Bill attempts to get Sitting Bull to re-enact various battles between cowboys and Indians, but Sitting Bull refuses to be portrayed as a caricature. Rather than act out Custer's Last Stand as a cowardly sneak attack initiated by red skins, Sitting Bull instead requests to portray the massacre of a peaceful Sioux community by marauding US Cavalry soldiers. What follows is a battle of myths. Sitting Bull wants to portray his people as the victims of genocide, whilst Bill hopes to portray himself (and by extension the history of White American settlers) as a noble hero and the natives as brutal savages in need of either expulsion or civilization. Bill's history is wrong, of course, but he is the victor as he owns the show, controls the money and knows exactly what his white audience wants. His myth gets printed.

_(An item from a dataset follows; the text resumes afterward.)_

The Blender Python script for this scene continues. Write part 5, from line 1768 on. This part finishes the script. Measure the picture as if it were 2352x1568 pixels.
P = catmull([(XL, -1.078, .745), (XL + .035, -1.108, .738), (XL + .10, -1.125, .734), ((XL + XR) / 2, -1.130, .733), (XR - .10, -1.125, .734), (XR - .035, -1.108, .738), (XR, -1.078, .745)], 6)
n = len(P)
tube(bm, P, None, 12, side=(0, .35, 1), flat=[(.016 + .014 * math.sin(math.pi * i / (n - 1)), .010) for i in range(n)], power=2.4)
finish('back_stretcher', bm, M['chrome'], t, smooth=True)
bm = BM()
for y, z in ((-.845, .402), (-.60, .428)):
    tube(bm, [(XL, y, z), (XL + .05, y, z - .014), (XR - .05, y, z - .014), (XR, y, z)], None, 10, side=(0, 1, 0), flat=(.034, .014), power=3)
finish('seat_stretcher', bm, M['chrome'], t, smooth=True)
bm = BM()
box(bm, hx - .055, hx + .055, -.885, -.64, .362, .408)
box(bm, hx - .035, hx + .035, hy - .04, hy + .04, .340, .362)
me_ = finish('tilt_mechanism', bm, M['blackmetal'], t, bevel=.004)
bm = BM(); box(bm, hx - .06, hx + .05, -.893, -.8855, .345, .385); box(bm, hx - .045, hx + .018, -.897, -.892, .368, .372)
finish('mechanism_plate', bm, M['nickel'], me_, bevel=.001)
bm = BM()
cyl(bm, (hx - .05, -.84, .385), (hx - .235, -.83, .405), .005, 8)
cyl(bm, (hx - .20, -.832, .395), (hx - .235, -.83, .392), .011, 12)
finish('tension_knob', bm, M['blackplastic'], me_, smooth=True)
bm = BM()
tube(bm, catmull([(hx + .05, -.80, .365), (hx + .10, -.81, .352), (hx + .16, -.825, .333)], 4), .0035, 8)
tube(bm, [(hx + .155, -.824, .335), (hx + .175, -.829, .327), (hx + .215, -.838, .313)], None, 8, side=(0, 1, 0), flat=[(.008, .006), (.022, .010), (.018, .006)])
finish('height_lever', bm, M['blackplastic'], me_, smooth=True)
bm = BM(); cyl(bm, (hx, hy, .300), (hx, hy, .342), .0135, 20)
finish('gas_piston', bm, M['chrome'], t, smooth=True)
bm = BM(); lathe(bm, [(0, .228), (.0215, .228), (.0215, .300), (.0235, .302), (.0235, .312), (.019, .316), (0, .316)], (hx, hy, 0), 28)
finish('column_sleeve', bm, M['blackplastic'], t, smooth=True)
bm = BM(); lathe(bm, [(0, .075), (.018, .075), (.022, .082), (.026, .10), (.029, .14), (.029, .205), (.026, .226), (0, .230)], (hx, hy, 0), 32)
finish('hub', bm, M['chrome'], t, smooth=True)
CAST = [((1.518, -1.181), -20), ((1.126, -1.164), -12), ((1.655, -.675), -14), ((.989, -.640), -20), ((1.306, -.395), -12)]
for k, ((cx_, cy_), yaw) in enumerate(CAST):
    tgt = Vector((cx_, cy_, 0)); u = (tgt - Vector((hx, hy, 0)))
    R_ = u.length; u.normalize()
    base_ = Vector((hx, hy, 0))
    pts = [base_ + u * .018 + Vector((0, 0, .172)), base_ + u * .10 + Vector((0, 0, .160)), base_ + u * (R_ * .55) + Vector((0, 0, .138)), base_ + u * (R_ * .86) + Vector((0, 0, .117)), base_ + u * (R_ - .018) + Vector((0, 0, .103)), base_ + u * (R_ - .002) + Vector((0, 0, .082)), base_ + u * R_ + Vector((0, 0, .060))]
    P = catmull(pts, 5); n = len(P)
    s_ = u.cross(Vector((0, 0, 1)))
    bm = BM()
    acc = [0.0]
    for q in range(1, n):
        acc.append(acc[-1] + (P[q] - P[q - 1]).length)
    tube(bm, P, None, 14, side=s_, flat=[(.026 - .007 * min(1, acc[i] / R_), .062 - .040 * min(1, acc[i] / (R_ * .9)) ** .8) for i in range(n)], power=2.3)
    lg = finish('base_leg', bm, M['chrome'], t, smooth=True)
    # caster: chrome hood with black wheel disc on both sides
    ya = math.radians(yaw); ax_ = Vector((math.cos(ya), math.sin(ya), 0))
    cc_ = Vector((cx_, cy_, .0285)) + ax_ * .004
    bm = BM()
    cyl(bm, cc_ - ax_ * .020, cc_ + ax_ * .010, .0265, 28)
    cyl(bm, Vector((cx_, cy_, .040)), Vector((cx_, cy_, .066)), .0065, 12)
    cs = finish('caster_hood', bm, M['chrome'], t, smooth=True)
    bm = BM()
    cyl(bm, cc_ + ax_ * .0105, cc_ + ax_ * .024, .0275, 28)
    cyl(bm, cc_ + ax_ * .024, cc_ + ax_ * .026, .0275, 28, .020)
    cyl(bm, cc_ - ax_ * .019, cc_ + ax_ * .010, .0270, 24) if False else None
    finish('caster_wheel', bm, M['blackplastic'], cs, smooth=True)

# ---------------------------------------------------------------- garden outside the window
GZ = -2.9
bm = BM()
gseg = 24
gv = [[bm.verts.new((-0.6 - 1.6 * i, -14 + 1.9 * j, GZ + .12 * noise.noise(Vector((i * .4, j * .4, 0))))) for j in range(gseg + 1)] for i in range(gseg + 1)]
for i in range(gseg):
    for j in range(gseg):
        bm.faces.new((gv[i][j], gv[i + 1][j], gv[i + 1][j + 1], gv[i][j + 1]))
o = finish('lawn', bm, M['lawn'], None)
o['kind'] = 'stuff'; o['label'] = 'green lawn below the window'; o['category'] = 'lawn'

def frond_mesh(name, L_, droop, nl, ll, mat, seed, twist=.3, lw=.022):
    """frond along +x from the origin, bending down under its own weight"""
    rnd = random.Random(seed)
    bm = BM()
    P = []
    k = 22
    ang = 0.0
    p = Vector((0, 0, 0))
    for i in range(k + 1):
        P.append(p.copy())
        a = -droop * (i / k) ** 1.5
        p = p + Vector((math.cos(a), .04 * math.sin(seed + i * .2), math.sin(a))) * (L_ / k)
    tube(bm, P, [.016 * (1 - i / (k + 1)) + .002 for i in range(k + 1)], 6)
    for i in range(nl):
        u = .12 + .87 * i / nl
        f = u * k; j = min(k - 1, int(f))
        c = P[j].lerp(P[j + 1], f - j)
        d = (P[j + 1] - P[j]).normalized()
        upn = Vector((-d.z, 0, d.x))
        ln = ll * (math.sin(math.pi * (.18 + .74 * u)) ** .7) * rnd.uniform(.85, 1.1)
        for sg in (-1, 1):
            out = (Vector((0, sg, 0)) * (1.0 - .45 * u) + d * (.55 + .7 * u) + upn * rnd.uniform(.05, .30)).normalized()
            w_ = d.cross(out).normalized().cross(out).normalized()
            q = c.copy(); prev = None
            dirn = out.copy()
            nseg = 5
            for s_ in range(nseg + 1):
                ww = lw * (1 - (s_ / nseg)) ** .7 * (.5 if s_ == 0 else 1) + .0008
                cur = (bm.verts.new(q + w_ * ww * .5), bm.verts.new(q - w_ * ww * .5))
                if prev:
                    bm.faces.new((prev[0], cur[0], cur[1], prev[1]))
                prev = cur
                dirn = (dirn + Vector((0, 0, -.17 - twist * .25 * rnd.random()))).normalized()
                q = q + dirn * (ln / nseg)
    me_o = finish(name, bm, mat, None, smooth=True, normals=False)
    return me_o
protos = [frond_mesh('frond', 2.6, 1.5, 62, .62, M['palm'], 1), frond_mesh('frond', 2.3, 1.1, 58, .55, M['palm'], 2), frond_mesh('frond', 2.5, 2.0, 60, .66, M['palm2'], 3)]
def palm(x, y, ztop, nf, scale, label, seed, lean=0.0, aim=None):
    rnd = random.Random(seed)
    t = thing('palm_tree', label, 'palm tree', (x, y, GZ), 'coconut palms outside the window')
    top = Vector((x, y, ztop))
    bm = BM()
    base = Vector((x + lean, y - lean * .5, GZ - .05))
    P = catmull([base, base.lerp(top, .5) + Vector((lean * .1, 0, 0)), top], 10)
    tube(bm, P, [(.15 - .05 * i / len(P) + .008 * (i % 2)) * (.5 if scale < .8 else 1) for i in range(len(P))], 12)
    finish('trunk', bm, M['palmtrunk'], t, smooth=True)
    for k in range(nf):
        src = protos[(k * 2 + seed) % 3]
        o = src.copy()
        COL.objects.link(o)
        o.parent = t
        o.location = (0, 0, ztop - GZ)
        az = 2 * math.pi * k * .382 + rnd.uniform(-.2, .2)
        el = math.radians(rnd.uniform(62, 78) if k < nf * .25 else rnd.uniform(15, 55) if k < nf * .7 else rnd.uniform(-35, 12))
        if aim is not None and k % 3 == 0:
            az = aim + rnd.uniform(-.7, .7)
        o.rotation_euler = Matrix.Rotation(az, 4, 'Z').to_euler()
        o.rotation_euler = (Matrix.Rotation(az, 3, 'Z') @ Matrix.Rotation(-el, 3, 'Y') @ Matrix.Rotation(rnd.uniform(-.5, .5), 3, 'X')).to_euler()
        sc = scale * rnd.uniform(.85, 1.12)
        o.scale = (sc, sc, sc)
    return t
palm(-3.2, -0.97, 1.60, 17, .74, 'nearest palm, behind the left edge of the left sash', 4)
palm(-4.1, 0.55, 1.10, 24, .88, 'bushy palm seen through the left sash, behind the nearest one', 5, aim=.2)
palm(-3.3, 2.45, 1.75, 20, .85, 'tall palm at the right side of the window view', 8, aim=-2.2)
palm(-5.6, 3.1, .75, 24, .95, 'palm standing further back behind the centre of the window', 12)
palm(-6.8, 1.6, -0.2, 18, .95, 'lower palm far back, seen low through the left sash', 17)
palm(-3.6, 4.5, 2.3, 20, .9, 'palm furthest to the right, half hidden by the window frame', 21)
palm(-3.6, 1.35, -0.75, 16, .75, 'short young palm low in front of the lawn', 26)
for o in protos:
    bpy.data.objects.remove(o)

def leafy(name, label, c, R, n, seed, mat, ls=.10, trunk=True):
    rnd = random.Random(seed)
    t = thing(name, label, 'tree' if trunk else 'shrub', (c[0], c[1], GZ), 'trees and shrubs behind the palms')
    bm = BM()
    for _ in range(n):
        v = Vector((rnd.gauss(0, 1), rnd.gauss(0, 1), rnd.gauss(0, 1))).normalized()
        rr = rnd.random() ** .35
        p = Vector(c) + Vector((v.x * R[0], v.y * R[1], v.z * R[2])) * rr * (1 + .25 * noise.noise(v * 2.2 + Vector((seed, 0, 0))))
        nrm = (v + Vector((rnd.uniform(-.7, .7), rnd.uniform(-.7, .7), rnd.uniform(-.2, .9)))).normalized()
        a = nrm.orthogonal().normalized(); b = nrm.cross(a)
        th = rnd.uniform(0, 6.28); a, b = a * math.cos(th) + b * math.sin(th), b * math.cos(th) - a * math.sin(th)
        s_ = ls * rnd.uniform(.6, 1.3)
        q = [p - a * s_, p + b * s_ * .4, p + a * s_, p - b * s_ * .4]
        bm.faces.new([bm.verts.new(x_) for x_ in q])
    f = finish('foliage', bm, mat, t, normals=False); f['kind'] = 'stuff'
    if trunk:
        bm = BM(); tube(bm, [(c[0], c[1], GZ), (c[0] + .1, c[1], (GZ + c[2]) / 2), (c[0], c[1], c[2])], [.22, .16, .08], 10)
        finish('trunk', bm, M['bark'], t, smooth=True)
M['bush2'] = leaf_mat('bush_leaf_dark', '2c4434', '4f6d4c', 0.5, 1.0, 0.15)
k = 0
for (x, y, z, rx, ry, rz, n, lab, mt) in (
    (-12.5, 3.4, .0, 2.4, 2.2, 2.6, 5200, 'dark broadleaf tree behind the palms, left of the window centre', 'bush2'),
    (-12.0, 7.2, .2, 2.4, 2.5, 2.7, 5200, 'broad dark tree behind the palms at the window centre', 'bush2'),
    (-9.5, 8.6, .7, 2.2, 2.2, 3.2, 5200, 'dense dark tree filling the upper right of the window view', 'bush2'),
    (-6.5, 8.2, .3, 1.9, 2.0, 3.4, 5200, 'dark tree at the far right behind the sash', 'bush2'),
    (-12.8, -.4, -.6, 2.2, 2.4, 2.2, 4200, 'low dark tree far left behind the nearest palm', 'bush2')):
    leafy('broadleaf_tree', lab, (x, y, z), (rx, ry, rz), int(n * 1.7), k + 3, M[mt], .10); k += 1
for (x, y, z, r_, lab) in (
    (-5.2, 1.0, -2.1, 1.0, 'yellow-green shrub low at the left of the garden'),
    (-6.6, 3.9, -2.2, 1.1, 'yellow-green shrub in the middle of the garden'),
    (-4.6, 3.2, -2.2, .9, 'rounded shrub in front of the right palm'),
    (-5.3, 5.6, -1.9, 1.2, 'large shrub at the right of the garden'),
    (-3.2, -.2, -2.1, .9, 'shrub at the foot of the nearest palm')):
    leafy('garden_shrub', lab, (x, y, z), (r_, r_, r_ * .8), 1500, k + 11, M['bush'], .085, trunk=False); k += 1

And so these various themes – politics, show-business, the commodification of history, the blurring of fact and myth – play out in typical Altman fashion. And like most of Altman's films, this is a giant ensemble piece which takes place in a self-contained environment (the ropey confines of a Wild West Show). Elsewhere Altman's camera glides through his landscape, floating from character to character, various narrative strands gently picked up and followed. It's a graceful sort of film-making, Altman less concerned about delivering spectacle, than gently exposing the conditions under which such spectacle thrives.

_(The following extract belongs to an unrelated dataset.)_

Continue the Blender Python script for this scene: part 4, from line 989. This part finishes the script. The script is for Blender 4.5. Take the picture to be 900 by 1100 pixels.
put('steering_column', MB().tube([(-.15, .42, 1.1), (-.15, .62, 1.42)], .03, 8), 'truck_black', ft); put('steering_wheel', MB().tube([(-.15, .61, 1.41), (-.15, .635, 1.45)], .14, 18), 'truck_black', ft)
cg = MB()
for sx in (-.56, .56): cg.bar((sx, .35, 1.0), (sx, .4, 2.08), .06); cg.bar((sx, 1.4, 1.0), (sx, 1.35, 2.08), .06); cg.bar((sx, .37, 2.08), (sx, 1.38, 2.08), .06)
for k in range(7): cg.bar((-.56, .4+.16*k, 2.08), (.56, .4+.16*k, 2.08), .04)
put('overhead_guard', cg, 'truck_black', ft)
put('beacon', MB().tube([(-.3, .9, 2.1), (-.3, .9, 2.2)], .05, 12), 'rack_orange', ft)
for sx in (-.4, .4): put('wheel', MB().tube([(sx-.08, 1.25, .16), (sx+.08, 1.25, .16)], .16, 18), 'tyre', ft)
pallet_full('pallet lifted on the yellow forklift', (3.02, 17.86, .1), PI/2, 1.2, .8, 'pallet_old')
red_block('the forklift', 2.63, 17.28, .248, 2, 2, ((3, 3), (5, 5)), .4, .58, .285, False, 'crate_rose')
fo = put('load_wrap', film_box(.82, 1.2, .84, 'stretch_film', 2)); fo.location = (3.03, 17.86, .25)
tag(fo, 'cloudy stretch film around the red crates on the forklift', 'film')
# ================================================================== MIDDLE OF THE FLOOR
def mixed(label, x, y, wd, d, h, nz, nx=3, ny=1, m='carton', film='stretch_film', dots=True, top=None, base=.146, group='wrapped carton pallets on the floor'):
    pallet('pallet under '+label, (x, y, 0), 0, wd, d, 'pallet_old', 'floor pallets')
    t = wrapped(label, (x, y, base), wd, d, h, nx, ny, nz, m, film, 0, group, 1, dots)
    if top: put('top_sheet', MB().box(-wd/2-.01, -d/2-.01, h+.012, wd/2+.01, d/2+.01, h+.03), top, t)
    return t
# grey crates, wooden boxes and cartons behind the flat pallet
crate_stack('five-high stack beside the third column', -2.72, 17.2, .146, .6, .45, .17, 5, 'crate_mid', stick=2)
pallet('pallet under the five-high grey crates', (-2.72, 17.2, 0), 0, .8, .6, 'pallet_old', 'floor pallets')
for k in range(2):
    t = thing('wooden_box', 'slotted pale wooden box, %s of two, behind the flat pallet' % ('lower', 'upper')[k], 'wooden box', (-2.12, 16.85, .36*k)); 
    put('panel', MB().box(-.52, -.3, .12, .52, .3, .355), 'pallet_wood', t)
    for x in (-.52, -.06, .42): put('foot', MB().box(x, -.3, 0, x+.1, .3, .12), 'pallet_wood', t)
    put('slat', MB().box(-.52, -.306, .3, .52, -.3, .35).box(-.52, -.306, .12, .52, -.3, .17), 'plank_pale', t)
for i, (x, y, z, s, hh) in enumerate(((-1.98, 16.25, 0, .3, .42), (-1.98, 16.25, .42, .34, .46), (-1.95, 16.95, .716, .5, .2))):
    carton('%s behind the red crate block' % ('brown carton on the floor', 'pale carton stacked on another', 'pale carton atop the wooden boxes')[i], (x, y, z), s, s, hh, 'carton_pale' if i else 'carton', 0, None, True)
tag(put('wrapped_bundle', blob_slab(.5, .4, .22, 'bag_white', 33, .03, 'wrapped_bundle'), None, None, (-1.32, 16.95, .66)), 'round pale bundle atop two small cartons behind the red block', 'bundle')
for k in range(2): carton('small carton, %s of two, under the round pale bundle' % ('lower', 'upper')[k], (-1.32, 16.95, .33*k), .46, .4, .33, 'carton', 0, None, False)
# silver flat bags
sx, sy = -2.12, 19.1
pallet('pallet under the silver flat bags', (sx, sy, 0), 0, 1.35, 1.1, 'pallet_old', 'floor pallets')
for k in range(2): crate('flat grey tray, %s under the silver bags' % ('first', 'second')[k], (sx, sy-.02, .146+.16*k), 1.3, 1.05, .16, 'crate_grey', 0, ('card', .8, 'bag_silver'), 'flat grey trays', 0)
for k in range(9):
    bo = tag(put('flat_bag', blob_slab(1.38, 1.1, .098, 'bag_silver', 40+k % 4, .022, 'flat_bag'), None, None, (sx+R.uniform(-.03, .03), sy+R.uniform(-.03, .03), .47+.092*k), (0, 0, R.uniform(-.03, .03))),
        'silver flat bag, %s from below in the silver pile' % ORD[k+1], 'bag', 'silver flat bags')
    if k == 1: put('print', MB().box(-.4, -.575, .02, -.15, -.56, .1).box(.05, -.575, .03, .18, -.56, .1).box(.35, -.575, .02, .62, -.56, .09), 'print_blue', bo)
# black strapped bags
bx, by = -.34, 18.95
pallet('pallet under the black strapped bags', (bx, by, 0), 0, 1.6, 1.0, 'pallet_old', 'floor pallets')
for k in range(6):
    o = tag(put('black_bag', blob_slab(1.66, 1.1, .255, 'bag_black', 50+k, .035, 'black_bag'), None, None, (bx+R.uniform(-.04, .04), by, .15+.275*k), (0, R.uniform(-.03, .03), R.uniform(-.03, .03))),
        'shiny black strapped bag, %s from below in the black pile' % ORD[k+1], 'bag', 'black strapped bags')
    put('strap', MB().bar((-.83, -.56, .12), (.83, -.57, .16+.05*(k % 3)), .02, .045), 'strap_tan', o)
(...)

On the most basic level Altman deconstructs Old West iconography, presenting the cowboy as a show-biz creation who is himself duped by the very myths he bolsters. Altman's Buffalo Bill wears a wig, can't shoot straight, can't ride a horse and requires all his mock battles to be rigged in his favour, and yet he's constantly proclaiming himself to be a grand hero and seasoned man of the west. The film's great joke is that we the audience are so seduced by Paul Newman's star persona, his charisma, the way he commands his on screen lackeys, that we don't quite notice how much of a bumbling idiot he is.

The film's characters go out of their way to illustrate this mightily confused blurring of reality and illusion. Altman makes us aware that his film is populated by mere actors and implies that both the personal and show business personae of Buffalo Bill are equally fraudulent. As such, Bill is constantly looking at reflections or portraits of himself, his personality always distorted.

Altman also exposes the symbiotic relationship between show business and politics. Upon seeing President Cleveland, Bill exclaims "There's a star!" and of Sitting Bull he says, "If he wasn't interested in show business he wouldn't be a chief!" Later it is revealed that President Cleveland consults an aid before speaking and that Bill has someone else write all his material, both men the unwilling orators of a national myth.

Altman then implicates both the audience and the public in the writing of both history and show business. "Truth is that which gets the most applause," one character correctly remarks. The show that is most seen, most palatable, most digested by the masses, is the show that is embraced as historical fact. Nations are built on noble lies, Altman says, and art exists to either propagate or challenge these national myths. This is made most direct when, in the film's final scene, Bill studies a portrait of himself on a white stallion. "Is he sitting on that horse right?" Bill asks, then turns to the camera. "If he's not sitting on that horse right, how come you all took him for a king?"

Altman's point is clear. The facts, the cinematic clues, that Buffalo Bill was a fraud were always there. We just chose not to look. The implication is that seeing is always a matter of choice, perception a function of the needs of a dominant ideology. Altman is challenging the audience to see the flaws, to see our history and our present as it really is.

And so Altman demonstrates that history itself is increasingly becoming another commodity of capitalist economy; history then is not a Truth, but a matter of choice, able to be traded, bought and sold. The resulting alienation from its process of creation and from the interconnection of its events leads to a loss of truth which only performance can replace. Tellingly the film ends with a photograph - a staged event of a staged event - the audience asked to recall an earlier scene in which this shot was composed. Without this prior context, anyone stumbling upon the photograph would assume that a tall and muscular Indian, carefully positioned by Buffalo Bill to draw attention away from the old and timid looking Sitting Bull, is the real deal. It is this loss of context, of objectivity, that Altman is ultimately condemning. History is like a photograph, deliberately composed, and so without context values may be constantly reformulated according to the narrow requirements of the dominant ideology.

Compare this to the end of Brian De Palma's "Redacted", in which a soldier's smile is recorded as truth, when in fact it is forced, a lie and masking something far darker. Altman's film amounts to the same thing, though his photograph is then sold and paraded about as political currency.

8.9/10 – Masterpiece. See Hany Abu-Assad's "Paradise Now".